I thought of my girlfriend sitting at home terrified, and I decided to give up and return home. I hitched a ride back up to 10th Street and 3rd Ave and walked east to Ave C. On my way, I bumped into my friend Jim, who lived nearby, and he looked at me like I was a ghost, assuming I had died. I convinced him otherwise, and we both returned to my apartment to see Carin. We cried and hugged, and moments later I watched my building crumble on NY1, once again unable to understand if it was really happening.
Underneath all the frenzied noise in my head, I could hear a voice repeating the same phrase over and over again, convincing myself that, “I’m here now, I’m here now, I’m here now.” At least once a day since, I can still hear it…
”You”
Lying next to you
Your hair was smooth
You danced and swayed and flew away
You could hear
You could hear the planes
Made your heart start racing
You thought you were dreaming
You thought you were awake
Open your eyes and try to see
Flex your throat and make a sound
I’m here now you say
But what do you really know?
Do you really know?
You can see over the buildings
Monuments they sway
Flying over traffic
It stands still
And you are still
And monuments they sway
And I’m here now you say
I’m here now…
But what do you really know?
Do you really know?

I came across this blog in the most circuitous of ways while going through my own September 11th retrospective recently. There’s a lot of you tied up in my memories of the day, since I’d run into you in the WTC only a few days beforehand.
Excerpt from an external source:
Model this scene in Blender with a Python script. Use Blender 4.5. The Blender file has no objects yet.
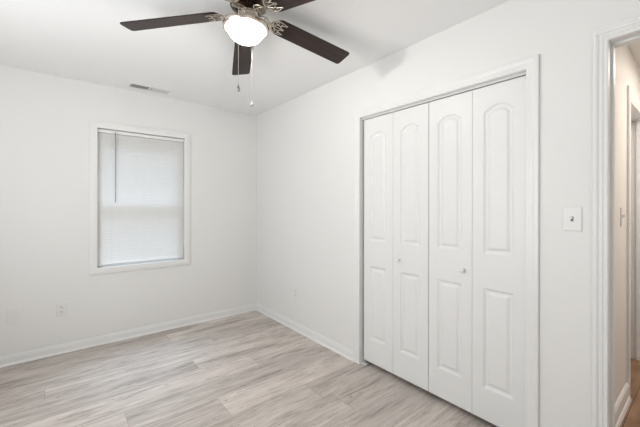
import bpy, bmesh, math, random
from mathutils import Vector, Matrix
random.seed(7)
SC = bpy.context.scene
COL = SC.collection
PI = math.pi

# ------------------------------------------------------------------ camera
CAM = Vector((-1.934, -3.646, 1.304))
F_PX = 322.0
yaw, roll = math.radians(50.933), math.radians(0.084)
fw = Vector((math.cos(yaw), math.sin(yaw), 0))
rt = Vector((math.sin(yaw), -math.cos(yaw), 0))
up = Vector((0, 0, 1))
rt, up = rt * math.cos(roll) + up * math.sin(roll), up * math.cos(roll) - rt * math.sin(roll)
cd = bpy.data.cameras.new('camera')
cd.sensor_fit = 'HORIZONTAL'
cd.sensor_width = 36.0
cd.lens = 36.0 * F_PX / 640.0
cd.shift_y = -7.64 / 640.0
cd.clip_start = 0.02
cam = bpy.data.objects.new('camera', cd)
COL.objects.link(cam)
m = Matrix((rt, up, -fw)).transposed().to_4x4()
m.translation = CAM
cam.matrix_world = m
SC.camera = cam

# ------------------------------------------------------------------ colour management
SC.view_settings.view_transform = 'Standard'
SC.view_settings.look = 'None'
SC.view_settings.gamma = 1.0
SC.view_settings.use_curve_mapping = False
SC.view_settings.exposure = 0.61

# ------------------------------------------------------------------ world and lights
w = bpy.data.worlds.new('overcast_sky')
SC.world = w
w.use_nodes = True
bg = w.node_tree.nodes['Background']
bg.inputs[0].default_value = (0.90, 0.95, 1.0, 1)
bg.inputs[1].default_value = 0.2


def area(name, loc, direction, sx, sy, power, color):
    ld = bpy.data.lights.new(name, 'AREA')
    ld.shape = 'RECTANGLE'
    ld.size, ld.size_y = sx, sy
    ld.energy = power
    ld.color = color
    o = bpy.data.objects.new(name, ld)
    o.location = loc
    o.rotation_euler = Vector(direction).to_track_quat('-Z', 'Y').to_euler()
    COL.objects.link(o)
    return o


# daylight of the side window, plus an added fill light behind the camera
area('side_window_daylight', (-3.0, -2.1, 1.45), (1, 0.10, 0.36), 1.5, 1.4, 27, (0.975, 0.99, 1.0))
area('rear_fill_light', (-1.5, -4.15, 1.3), (0.05, 1, 0.75), 1.6, 1.4, 4.0, (1.0, 0.99, 0.985))  # added soft fill, no window stands in the front wall
area('hall_lamp_light', (1.3, -3.95, 2.36), (0, 0, -1), 0.5, 0.5, 11, (1.0, 0.91, 0.83))

sd = bpy.data.lights.new('sky_glow', 'SUN')          # bright part of the cloudy sky above the back window
sd.energy = 5.8
sd.angle = math.radians(42)
sd.color = (0.64, 0.79, 1.0)
so = bpy.data.objects.new('sky_glow', sd)
so.rotation_euler = Vector((-0.08, -math.cos(math.radians(60)), -math.sin(math.radians(60)))).to_track_quat('-Z', 'Y').to_euler()
so.location = (-1.2, 2, 4)
COL.objects.link(so)


# ------------------------------------------------------------------ materials
def new_mat(name):
    mt = bpy.data.materials.new(name)
    mt.use_nodes = True
    nt = mt.node_tree
    b = nt.nodes['Principled BSDF']
    return mt, nt, b


def paint(name, col, rough=0.5, bump=0.0, scale=150.0, spec=0.4):
    mt, nt, b = new_mat(name)
    tc = nt.nodes.new('ShaderNodeTexCoord')
    n = nt.nodes.new('ShaderNodeTexNoise')
    n.inputs['Scale'].default_value = 2.2
    n.inputs['Detail'].default_value = 2
    nt.links.new(tc.outputs['Object'], n.inputs['Vector'])
    mix = nt.nodes.new('ShaderNodeMix')
    mix.data_type = 'RGBA'
    mix.inputs[6].default_value = (*col, 1)
    mix.inputs[7].default_value = (*[c * 0.975 for c in col], 1)
    nt.links.new(n.outputs['Fac'], mix.inputs[0])
    nt.links.new(mix.outputs[2], b.inputs['Base Color'])
    b.inputs['Roughness'].default_value = rough
    b.inputs['Specular IOR Level'].default_value = spec
    if bump:
        n2 = nt.nodes.new('ShaderNodeTexNoise')
        n2.inputs['Scale'].default_value = scale
        n2.inputs['Detail'].default_value = 3
        nt.links.new(tc.outputs['Object'], n2.inputs['Vector'])
        bp = nt.nodes.new('ShaderNodeBump')
        bp.inputs['Strength'].default_value = bump
        bp.inputs['Distance'].default_value = 0.002
        nt.links.new(n2.outputs['Fac'], bp.inputs['Height'])
        nt.links.new(bp.outputs[0], b.inputs['Normal'])
    return mt


def metal(name, col, rough):
    mt, nt, b = new_mat(name)
    tc = nt.nodes.new('ShaderNodeTexCoord')
    n = nt.nodes.new('ShaderNodeTexNoise')
    n.inputs['Scale'].default_value = 40
    nt.links.new(tc.outputs['Object'], n.inputs['Vector'])
    mr = nt.nodes.new('ShaderNodeMapRange')
    mr.inputs[3].default_value = rough * 0.8
    mr.inputs[4].default_value = rough * 1.2
    nt.links.new(n.outputs['Fac'], mr.inputs[0])
    nt.links.new(mr.outputs[0], b.inputs['Roughness'])
    b.inputs['Base Color'].default_value = (*col, 1)
    b.inputs['Metallic'].default_value = 1.0
    return mt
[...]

I remember pacing back and forth inside our apartment, clutching the phone, trying to work up the nerve to call your family, and I remember how your mother was, like, Ultimate Mom after I’d finally managed to choke out my opening line of “Hi, um, I um...is Gabe okay?” She was so kind and so composed and so reassuring.
Anyhow, for what it’s worth, it’s comforting to see that you’re doing well. I had wondered.